In a brief five-minute overview for reporters on the papal plane, Francis said he wants to reach out to youth on this trip but as part of the broader "social fabric." In particular, he said, he wanted to emphasize concern for elderly people, too, who just as often fall victim to a "throw-away culture".

"Many times, I think we do an injustice to the elderly by setting them aside," Francis said, "as if they don't have anything to give us. But they can give us the wisdom of life, the wisdom of the past, the wisdom of our country and our family. We need this."

"So, I'm going [to Brazil] to meet the youth, yes, but within their social fabric, principally with the elderly," he said.

What might this new emphasis on what the pope called a "culture of inclusion, of encounter" mean if Catholic leaders take his vision to heart?

First, it probably doesn't mean changing the formal name of the event to "World Youth and Elderly Persons Day," among other things because it's tough to imagine that legions of elderly Catholics would be inclined to make the lengthy and sometimes arduous journeys involved.

(Francis himself, of course, is actually a counterexample; at 76, he would meet virtually any society's definition of a senior citizen. Not every elderly pilgrim, however, could charter his own commercial airliner.)

One can imagine, however, World Youth Day adopting a "preferential option" for the elderly in at least three other ways.

First, young pilgrims could be encouraged to reach out to elderly persons in the locales in which the event takes place -- visiting homes for senior citizens, for instance, or visiting families in which elderly members play a prominent role.

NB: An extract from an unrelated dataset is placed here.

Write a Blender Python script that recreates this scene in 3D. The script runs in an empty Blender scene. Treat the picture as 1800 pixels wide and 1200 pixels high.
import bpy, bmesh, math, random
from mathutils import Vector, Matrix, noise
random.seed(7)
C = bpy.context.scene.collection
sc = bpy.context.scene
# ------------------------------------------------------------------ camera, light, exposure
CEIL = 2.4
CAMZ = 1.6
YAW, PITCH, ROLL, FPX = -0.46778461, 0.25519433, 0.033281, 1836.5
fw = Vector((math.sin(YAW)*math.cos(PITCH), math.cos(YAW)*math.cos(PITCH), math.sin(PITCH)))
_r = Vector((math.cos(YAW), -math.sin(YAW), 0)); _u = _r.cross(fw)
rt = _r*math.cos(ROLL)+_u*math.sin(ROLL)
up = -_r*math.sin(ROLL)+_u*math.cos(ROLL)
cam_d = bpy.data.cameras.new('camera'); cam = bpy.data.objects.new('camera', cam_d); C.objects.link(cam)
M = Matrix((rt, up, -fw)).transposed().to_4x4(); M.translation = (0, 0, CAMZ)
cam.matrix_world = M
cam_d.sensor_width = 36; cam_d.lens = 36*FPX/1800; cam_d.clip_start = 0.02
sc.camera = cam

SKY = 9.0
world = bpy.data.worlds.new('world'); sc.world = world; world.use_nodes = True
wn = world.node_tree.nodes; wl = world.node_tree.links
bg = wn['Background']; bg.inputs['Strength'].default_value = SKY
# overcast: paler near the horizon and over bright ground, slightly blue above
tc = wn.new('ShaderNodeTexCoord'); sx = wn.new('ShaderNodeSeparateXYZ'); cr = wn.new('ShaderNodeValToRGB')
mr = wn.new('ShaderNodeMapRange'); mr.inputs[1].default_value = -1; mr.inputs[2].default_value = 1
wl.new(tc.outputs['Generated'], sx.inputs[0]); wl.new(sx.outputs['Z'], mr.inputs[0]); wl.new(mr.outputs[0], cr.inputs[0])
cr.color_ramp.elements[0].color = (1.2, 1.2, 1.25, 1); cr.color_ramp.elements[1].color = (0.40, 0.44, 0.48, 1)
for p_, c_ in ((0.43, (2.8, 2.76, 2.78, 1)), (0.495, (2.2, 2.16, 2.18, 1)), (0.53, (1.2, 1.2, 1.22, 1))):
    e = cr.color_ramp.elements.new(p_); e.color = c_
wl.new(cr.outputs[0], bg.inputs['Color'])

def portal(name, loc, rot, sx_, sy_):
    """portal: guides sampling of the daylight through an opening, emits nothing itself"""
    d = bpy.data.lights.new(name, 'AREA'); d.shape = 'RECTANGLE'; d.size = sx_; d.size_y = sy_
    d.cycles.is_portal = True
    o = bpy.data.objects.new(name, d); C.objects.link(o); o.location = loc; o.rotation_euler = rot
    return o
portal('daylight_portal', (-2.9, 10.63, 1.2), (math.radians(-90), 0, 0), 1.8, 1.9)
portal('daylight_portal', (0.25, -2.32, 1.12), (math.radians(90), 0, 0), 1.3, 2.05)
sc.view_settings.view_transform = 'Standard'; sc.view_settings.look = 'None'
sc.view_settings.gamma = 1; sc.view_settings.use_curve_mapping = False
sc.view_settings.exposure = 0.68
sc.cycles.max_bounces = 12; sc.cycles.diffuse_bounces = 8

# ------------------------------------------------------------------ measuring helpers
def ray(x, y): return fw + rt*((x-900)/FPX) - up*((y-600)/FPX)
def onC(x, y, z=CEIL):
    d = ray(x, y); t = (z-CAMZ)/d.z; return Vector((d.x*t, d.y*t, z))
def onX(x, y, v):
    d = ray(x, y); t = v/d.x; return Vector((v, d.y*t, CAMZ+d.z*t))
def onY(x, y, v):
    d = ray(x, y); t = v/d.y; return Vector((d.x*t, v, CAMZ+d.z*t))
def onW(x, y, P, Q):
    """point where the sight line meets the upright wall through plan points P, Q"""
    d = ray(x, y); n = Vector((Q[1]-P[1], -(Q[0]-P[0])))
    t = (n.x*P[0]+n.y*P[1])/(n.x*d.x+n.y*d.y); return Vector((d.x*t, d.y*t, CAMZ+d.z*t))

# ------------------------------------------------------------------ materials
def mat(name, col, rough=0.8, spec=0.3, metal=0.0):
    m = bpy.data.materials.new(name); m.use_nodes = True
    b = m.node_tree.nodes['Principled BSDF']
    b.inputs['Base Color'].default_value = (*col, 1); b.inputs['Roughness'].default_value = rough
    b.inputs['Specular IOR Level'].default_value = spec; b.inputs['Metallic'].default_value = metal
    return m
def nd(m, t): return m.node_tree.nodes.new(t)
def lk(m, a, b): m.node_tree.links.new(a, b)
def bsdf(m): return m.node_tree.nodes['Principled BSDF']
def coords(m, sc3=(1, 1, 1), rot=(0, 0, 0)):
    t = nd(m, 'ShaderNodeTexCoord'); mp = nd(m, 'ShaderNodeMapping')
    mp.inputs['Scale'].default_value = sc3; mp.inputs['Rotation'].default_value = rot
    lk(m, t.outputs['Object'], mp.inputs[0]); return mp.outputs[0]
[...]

Second, participants might be encouraged to work on oral history projects either on the ground during the event or back home once they've returned, collecting the testimonies of elderly Catholics about how the church and the world have changed during their lifetimes, what's stayed with them despite those changes, and so on. In that way, the testimony of the older generation would be preserved and transmitted.

Third, the catechism sessions during World Youth Days might no longer be entrusted exclusively to bishops. (These sessions are organized by language group during the early period of the week, before the mega-events with the pope, and are designed in part to prepare the youth to understand and assimilate the pope's message.)

Instead, one could envision elderly laymen and women being asked to speak -- not precisely as teachers of the faith but, as Francis said Monday, as vessels for insight into "life, the past, the country and the family."

These are no more than three for-instances of what could be a broader rethink of WYD with the elderly in mind.

By placing emphasis on the elderly, one could argue that Francis is displaying a keen awareness of demographic trends.

In the United States, for instance, the median age was 30 in 1950, but it will reach 41 by 2050. In Europe it will be 47.1, and in Japan a staggering 52.3. By the end of the 21st century, the share of the global population over 60 will rise from 10 to 22 percent, giving the entire planet a median age similar to that of Western Europe today.

In 2050, there will be almost 2 billion people over the age of 60. As the U.S. President's Council on Bioethics stated in 2005, we are on the brink of becoming a "mass geriatric society."

Demographic experts often call this rapid expansion of the elderly population the "Grayby Boom," a play on the "baby boom" in the 1960s.

In the United States alone, by 2050 Americans over 65 will outnumber those under 14 by more than 16 million, although they're basically the same today. The population of "old olds," meaning those above 85, will increase four-fold.

In that context, solidarity between young and old could emerge as a special challenge social and political challenge -- and Francis may well be positioning the Catholic church to be a more relevant force in those transitions.